Whenever those times come, Murphy expects football to be first back to the stadium. Sport behind closed doors is earmarked for a June 29 return under Phase 4 of the Government’s Roadmap for the reopening of society while contact sports such as rugby will be permitted from August 10, and that would tally with the FAI’s interim deputy chief executive Niall Quinn telling a League of Ireland podcast that there are plans for a four-team tournament between its four European-qualified sides Dundalk, Shamrock Rovers, Bohemians and Derry City.
Murphy said: “Just in terms of timelines it’s probably likely to be football. I’ve no idea what football that will be but football has the go-ahead sooner than rugby, which will follow pretty quickly but that’s just pure speculation, trying to second-guess what might happen.
“We’ve been doing a lot of planning for various scenarios, games behind closed doors or with restricted capacity and that’s where we are.
“We’re waiting but we have been doing some research.

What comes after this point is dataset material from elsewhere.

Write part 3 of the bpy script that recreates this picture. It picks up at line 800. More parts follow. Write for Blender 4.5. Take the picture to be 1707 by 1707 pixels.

We’ve worked with the IRFU and FAI to put a paper together on how the games could be run behind closed doors and that’s going to be fed into the decision-making process but ultimately the decision will be made by the Government and whatever guidance they have.
“Clearly we’re looking very closely at what the Bundesliga are doing and the Premier League and what other sports are doing regarding getting back into action.”
“We’re ready to go. We’ve done our protocols, we’ve consulted widely and our plans align with what they are proposing in the (English) Premier League and in the German Bundesliga and that’s really where we’re being guided.
“We’re also part of the European Stadium Management Association and people are comparing and sharing information in that forum. Everybody’s in this one together and we’ve all got to try and work our way out of it as well.
“Irish people love sport and they feel totally deprived of sport. I think there’s a massive pent-up appetite now for seeing live sport and even watching it on TV. We can’t wait.”